Alguns formatos de “piques” - lanças

Apesar de todo este, para o tempo, progresso de armamento não se pense que os portugueses se batiam com inimigos de armamento rudimentar. Albuquerque, em carta de 30 de novembro de 1513, conta como os mouros com quem pelejavam, tinham já artilharia, ar­mas e fortalezas, como as dos portugueses.
Vejamos a remuneração recebida pelos comba­tentes:
De alguns soldos da Índia temos conhecimento, em­bora poucos.
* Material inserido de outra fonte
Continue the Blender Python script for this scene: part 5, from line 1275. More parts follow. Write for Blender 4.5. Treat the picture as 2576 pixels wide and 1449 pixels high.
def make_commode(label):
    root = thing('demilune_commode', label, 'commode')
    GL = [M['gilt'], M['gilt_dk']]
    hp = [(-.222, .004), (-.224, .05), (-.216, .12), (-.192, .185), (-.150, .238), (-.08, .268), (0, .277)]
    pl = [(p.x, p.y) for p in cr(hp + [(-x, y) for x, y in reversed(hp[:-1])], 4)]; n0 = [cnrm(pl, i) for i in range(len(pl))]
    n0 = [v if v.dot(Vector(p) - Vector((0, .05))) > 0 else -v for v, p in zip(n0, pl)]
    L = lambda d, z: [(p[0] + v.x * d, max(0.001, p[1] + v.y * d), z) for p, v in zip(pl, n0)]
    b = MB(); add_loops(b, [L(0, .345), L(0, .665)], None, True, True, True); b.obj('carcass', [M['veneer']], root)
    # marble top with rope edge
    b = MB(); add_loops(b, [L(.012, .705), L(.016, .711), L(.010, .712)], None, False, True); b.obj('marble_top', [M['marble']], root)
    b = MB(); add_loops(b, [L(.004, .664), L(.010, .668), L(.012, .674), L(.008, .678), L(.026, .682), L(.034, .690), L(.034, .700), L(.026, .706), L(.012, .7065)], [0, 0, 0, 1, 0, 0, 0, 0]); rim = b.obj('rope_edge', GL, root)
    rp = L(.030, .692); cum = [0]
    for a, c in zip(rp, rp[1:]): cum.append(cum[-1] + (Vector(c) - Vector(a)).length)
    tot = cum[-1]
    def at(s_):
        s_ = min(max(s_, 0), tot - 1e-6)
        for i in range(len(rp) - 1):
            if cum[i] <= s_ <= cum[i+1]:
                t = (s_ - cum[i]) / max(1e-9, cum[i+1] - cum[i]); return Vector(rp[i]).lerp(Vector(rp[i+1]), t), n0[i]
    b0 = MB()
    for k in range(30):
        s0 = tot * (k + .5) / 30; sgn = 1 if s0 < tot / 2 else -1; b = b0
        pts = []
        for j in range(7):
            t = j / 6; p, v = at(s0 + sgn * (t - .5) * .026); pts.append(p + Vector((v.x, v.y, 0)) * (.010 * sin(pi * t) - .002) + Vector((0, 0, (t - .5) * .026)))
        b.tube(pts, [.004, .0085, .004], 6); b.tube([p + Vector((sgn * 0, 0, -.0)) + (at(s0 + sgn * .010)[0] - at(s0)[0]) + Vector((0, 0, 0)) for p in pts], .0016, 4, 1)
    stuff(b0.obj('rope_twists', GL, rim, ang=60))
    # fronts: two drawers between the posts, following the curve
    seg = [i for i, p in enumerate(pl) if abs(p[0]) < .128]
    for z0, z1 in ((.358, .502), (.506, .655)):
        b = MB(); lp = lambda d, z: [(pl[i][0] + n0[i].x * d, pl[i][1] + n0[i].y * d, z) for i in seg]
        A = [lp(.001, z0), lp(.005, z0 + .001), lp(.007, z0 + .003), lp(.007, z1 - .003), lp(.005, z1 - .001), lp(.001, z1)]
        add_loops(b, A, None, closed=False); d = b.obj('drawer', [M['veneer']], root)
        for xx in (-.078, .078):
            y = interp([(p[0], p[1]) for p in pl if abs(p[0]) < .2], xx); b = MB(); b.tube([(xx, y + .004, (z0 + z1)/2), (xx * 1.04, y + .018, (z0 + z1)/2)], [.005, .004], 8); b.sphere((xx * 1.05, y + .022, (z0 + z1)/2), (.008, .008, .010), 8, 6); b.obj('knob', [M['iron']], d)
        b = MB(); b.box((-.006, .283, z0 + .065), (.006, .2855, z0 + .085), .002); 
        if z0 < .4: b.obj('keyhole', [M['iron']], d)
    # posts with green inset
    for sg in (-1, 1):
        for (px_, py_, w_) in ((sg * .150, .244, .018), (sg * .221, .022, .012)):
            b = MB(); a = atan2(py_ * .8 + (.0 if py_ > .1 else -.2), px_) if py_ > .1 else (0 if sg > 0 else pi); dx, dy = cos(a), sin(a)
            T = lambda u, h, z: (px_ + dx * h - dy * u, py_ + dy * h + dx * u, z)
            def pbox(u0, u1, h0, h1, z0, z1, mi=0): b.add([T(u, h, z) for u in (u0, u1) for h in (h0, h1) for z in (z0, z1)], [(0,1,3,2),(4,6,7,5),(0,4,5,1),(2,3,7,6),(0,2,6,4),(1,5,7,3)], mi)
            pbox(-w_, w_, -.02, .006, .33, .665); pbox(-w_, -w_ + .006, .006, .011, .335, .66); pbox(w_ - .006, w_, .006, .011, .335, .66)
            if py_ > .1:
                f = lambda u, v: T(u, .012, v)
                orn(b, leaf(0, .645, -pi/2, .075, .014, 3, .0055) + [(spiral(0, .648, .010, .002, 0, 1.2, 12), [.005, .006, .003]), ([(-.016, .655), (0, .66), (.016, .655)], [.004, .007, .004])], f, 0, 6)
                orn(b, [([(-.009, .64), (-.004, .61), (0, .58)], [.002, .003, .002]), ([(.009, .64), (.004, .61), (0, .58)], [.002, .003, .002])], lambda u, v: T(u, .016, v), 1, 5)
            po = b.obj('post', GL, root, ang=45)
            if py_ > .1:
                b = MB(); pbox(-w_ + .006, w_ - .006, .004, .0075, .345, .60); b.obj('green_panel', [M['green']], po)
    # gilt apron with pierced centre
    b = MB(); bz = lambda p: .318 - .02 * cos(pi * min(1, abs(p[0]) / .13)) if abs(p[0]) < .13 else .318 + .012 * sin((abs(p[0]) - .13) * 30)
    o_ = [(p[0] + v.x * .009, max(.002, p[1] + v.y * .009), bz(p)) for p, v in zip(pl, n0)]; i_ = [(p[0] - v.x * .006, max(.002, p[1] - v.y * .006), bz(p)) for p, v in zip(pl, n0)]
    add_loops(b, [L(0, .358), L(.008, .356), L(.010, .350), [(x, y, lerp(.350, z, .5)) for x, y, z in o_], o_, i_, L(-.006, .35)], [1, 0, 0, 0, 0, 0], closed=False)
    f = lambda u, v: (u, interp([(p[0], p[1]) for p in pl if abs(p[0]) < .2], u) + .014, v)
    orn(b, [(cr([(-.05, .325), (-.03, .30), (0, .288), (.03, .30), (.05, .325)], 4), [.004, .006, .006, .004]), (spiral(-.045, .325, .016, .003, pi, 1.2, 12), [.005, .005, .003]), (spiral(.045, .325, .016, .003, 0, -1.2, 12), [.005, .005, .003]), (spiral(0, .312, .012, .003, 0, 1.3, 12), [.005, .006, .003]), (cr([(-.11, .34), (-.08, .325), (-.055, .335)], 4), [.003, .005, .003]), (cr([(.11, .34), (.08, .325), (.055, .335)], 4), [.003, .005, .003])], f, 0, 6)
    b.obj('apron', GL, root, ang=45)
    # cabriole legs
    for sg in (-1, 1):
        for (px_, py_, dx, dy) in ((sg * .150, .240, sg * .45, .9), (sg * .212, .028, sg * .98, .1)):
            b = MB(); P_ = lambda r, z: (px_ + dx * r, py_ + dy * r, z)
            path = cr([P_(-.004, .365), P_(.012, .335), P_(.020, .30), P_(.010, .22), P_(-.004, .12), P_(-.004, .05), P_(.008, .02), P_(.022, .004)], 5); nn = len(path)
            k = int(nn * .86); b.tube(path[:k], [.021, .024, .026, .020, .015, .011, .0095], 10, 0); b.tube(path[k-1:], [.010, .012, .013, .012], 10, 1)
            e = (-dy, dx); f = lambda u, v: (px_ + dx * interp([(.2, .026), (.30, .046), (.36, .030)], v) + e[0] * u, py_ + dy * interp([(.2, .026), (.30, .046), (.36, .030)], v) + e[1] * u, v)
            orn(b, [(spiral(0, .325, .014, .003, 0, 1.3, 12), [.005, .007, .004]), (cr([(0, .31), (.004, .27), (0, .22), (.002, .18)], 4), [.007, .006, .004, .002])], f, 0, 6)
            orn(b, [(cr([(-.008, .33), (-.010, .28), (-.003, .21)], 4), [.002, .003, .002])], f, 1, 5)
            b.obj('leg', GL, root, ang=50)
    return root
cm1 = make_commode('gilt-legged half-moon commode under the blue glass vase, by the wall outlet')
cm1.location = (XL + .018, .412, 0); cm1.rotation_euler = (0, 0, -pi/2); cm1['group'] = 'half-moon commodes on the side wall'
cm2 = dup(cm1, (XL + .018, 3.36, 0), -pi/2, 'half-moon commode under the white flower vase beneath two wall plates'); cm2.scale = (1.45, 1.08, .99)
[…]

Assim, em 1510, um calafate ganhava 4 cruzados e meio, por mês, um cordoeiro, o mesmo ou 1.200 reais por mês; dos homens d'armas, havia-os com três cruzados por mês e outros com dois cruzados, notando-se que o cruzado d'ouro valia então, na Índia, 390 reais. Em 29 de março de 1512 mandava Albu­querque recrutar besteiros com suas bestas mui apon­tadas e aljavas cheias d’almazem* por dois cruzados mensalmente e um fardo d'arroz. O capitão d'esta com­panhia devia ter mil reais por mês e um fardo d'arroz.
Entre o pessoal todo, distinguiam-se os bombar­deiros, grande parte dos quais eram estrangeiros. Ha­via-os alemães, holandeses e flamengos. Também naquelas guerras se distinguiam muitos degradados, aos quais, por tal motivo, era levantado o degredo.
Este assumpto do armamento não merecia no entanto a D. Manoel o cuidado devido. D'isso se queixava amargamente Afonso d'Albuquerque na sua carta de 1 de abril de 1512. Nela chegava a dizer que El-Rei des­amparava a Índia, não lhe mandando nem armas, nem gente nem aparelhos de guerra. No entender do grande governador eram precisas armas e gente, mas junto do rei havia quem lhe dissesse ser mais preciso o trato. Na sua pitoresca frase, Albuquerque aconselhava D. Manoel a que não ponhaes o côvado da amizade dos reis nos senhores de cá!

-In Affonso d’Albuquerque, António Baião, Lisboa 1913.

* Almazem, que significava “arsenal”, deu origem a armazém, por influência de arma.